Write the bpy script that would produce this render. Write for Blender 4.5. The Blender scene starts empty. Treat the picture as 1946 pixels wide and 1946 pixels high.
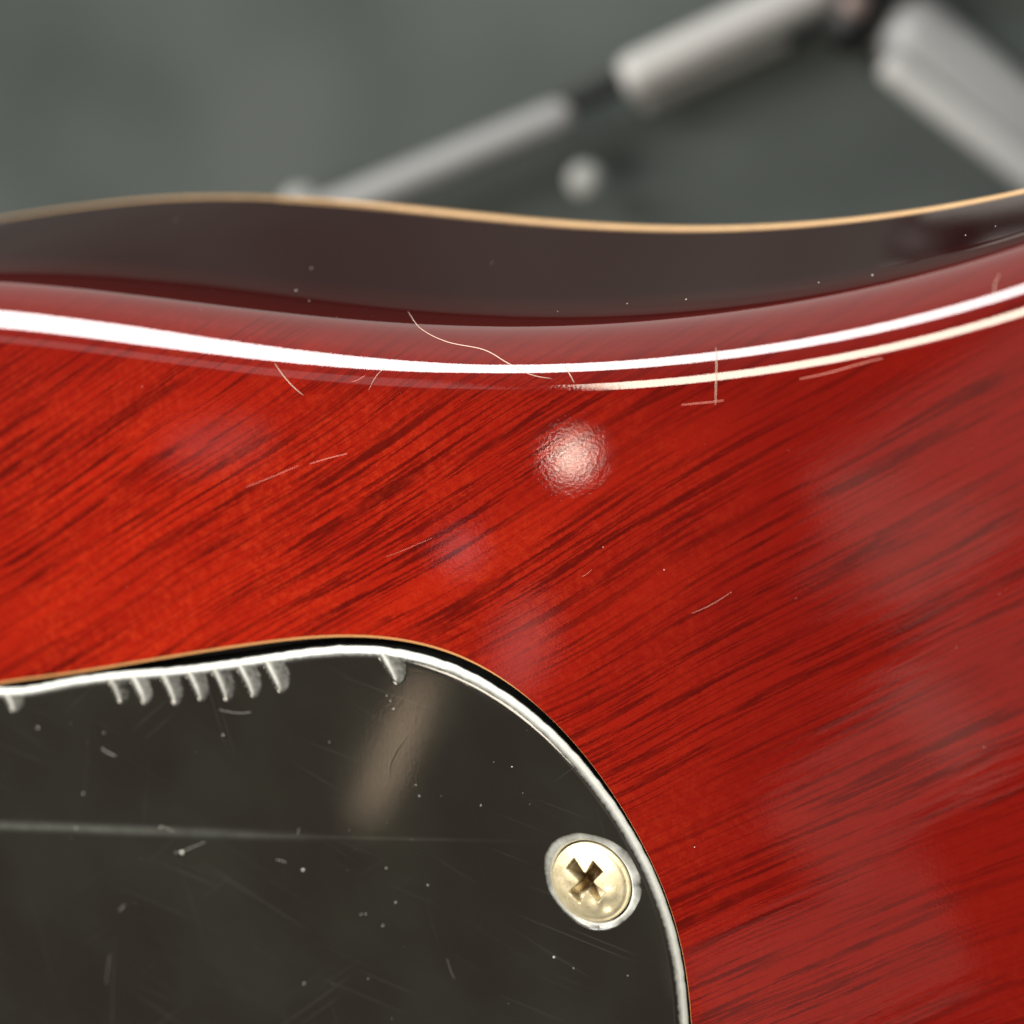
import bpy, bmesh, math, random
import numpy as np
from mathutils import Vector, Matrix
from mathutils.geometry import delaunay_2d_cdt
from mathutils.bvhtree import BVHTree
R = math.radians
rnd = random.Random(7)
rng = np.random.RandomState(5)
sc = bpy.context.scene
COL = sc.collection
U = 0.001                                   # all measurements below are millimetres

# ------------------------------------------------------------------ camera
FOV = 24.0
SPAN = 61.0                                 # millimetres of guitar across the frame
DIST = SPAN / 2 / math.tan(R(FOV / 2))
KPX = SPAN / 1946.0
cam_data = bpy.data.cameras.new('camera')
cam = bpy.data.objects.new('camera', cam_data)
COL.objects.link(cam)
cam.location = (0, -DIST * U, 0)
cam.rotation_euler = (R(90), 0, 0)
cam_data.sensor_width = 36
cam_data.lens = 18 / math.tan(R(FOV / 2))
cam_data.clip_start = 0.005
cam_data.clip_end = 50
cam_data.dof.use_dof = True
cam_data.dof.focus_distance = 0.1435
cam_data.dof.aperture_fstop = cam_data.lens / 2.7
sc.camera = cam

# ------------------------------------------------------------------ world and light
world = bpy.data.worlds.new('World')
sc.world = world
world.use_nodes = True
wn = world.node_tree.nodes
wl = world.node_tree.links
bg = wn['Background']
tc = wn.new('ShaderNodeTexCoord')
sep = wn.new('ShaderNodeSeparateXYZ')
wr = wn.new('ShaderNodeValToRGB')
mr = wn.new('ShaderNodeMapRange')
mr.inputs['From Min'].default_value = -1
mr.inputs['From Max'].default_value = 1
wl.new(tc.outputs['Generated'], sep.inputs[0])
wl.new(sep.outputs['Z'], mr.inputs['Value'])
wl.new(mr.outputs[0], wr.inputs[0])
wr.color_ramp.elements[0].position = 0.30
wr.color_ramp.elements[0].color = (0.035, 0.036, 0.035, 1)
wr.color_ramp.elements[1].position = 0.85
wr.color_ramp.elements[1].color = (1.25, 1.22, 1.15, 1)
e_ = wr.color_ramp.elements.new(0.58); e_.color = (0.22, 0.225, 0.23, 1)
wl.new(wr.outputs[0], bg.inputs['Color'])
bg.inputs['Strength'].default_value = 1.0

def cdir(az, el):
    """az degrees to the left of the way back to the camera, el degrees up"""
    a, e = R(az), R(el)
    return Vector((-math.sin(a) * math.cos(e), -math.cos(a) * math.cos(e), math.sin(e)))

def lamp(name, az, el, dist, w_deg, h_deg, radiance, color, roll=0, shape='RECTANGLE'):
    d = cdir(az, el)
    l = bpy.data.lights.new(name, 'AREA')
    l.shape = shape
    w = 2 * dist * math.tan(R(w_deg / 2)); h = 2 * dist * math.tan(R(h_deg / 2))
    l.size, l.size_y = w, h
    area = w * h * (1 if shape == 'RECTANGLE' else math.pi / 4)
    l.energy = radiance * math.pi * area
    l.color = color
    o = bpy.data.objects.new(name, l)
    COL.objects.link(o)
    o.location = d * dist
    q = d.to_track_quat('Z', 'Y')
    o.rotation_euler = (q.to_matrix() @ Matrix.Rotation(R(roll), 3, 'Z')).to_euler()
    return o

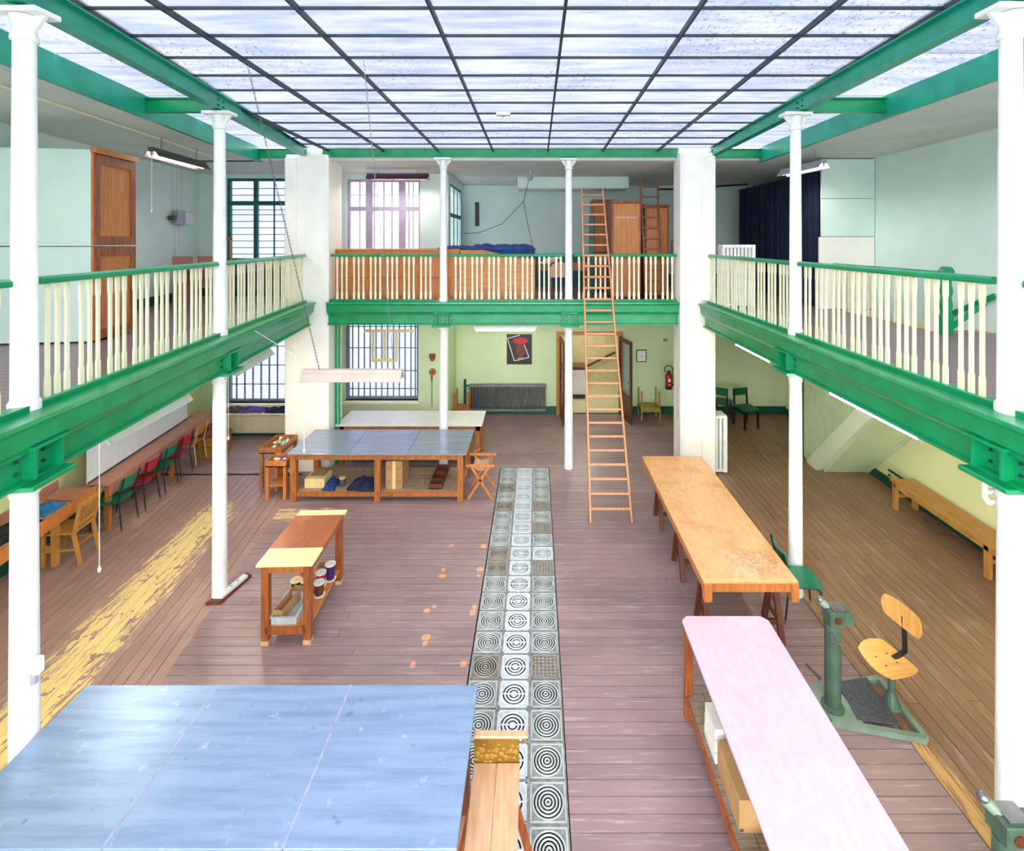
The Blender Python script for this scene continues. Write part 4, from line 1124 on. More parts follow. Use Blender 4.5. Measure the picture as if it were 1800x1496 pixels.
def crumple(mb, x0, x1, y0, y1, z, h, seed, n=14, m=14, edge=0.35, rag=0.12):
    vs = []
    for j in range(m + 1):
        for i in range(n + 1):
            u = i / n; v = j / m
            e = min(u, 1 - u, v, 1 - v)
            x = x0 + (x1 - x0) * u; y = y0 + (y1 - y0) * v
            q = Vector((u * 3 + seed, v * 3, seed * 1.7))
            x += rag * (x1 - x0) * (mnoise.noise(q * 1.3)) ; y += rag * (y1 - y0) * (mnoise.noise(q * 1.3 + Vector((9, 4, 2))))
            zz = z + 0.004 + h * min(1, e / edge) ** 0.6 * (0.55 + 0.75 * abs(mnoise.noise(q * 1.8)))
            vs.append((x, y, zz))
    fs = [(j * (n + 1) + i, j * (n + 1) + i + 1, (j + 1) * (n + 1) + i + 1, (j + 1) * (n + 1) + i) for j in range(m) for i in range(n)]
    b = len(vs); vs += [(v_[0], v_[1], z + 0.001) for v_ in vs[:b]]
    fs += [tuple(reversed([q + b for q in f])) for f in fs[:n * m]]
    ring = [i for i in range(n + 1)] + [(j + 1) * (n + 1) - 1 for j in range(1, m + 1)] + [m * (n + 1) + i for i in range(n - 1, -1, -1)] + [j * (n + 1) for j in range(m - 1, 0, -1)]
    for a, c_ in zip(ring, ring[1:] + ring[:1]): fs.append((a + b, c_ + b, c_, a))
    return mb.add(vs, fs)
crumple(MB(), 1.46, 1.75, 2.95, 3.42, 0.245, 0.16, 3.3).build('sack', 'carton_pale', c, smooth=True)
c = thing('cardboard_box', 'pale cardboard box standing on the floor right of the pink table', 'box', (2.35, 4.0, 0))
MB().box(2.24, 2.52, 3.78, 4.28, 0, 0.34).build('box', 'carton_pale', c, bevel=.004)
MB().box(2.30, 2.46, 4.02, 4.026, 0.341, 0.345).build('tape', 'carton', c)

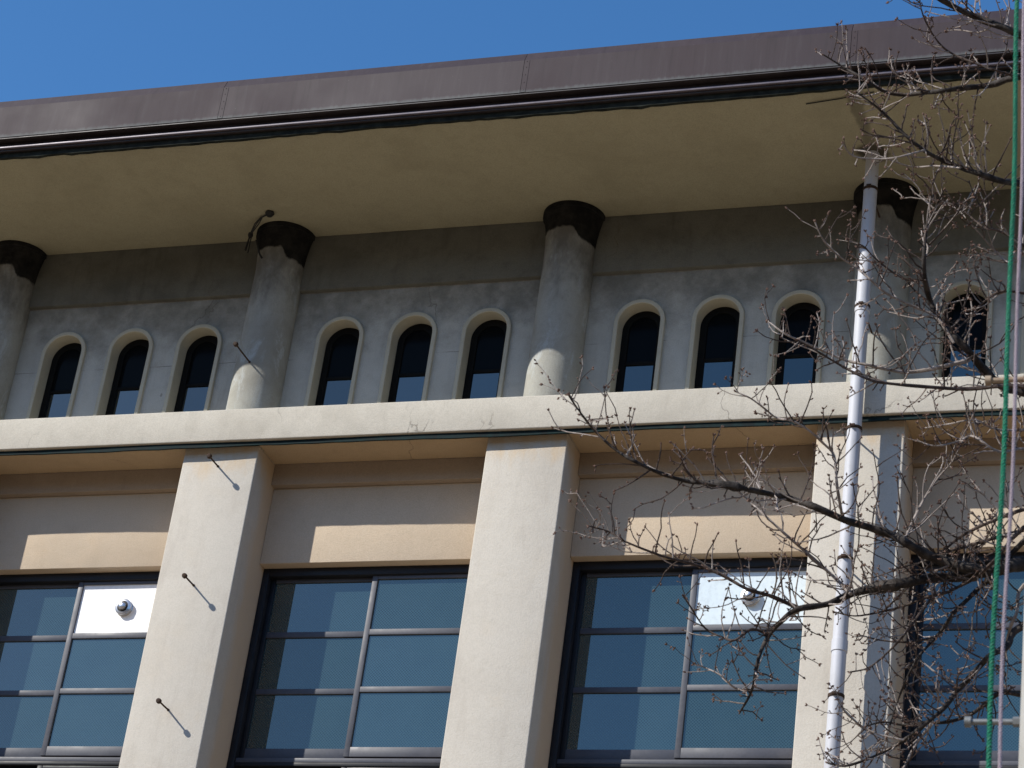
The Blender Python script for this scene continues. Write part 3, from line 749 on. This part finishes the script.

:: YOUR GOAL ::
Collect the lines of the records that include the string "Python".

:: FINAL RESULT ::
The Blender Python script for this scene continues. Write part 4, from line 1124 on. More parts follow. Use Blender 4.5. Measure the picture as if it were 1800x1496 pixels.
The Blender Python script for this scene continues. Write part 3, from line 749 on. This part finishes the script.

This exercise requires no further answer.